● **SUPPLIED MATERIAL**:

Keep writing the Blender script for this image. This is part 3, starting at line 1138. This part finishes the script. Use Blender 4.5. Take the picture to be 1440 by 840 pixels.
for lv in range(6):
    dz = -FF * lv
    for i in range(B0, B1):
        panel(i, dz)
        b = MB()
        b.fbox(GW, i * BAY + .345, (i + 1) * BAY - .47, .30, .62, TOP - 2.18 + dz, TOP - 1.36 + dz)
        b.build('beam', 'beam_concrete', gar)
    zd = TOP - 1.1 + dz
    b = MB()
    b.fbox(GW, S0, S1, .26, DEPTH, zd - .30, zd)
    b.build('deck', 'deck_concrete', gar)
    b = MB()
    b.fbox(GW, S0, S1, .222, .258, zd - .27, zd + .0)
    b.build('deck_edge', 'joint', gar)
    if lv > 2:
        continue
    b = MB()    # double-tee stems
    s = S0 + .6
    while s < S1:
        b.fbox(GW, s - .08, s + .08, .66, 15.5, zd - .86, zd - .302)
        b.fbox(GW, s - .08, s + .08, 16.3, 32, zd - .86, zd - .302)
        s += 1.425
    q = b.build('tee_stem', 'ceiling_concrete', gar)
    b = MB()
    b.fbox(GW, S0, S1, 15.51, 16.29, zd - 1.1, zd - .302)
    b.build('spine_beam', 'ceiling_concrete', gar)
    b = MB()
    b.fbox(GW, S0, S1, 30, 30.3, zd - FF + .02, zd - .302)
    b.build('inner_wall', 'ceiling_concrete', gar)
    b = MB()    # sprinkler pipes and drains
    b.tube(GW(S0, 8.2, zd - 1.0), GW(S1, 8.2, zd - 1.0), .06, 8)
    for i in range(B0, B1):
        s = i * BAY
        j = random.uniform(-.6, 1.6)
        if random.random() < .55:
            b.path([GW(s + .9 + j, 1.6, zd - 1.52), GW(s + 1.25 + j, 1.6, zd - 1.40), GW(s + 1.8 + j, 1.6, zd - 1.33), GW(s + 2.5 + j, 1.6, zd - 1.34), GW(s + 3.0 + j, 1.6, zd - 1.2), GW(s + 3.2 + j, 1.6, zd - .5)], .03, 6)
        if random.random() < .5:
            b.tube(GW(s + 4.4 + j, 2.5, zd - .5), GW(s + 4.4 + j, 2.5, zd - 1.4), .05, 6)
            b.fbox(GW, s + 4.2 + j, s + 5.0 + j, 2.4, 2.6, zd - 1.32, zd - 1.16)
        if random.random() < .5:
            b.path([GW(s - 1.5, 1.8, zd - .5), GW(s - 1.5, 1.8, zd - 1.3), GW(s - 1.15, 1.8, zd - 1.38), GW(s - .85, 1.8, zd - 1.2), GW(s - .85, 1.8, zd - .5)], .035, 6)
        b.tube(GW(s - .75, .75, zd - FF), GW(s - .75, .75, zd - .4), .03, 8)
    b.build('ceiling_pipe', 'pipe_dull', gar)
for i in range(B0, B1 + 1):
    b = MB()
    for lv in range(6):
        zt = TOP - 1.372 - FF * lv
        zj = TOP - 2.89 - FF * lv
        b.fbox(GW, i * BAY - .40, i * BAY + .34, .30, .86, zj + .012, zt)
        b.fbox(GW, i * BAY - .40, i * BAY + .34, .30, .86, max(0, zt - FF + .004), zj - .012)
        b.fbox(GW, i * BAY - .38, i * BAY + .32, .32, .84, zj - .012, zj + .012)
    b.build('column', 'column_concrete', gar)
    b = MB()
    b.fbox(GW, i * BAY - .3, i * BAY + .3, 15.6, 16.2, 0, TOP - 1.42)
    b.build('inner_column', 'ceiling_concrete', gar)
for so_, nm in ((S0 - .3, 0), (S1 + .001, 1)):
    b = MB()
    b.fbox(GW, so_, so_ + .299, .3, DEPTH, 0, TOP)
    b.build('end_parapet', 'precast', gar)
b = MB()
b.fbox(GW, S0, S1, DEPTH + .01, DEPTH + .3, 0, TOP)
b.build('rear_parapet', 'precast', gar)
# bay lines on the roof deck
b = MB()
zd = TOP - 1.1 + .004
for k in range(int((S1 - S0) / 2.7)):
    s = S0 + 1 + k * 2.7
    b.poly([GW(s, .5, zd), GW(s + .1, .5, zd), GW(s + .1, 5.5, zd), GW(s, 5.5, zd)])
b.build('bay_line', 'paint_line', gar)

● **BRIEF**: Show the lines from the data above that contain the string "build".

● **RESULT FOR THIS EXERCISE**:
        b.build('beam', 'beam_concrete', gar)
    b.build('deck', 'deck_concrete', gar)
    b.build('deck_edge', 'joint', gar)
    q = b.build('tee_stem', 'ceiling_concrete', gar)
    b.build('spine_beam', 'ceiling_concrete', gar)
    b.build('inner_wall', 'ceiling_concrete', gar)
    b.build('ceiling_pipe', 'pipe_dull', gar)
    b.build('column', 'column_concrete', gar)
    b.build('inner_column', 'ceiling_concrete', gar)
    b.build('end_parapet', 'precast', gar)
b.build('rear_parapet', 'precast', gar)
b.build('bay_line', 'paint_line', gar)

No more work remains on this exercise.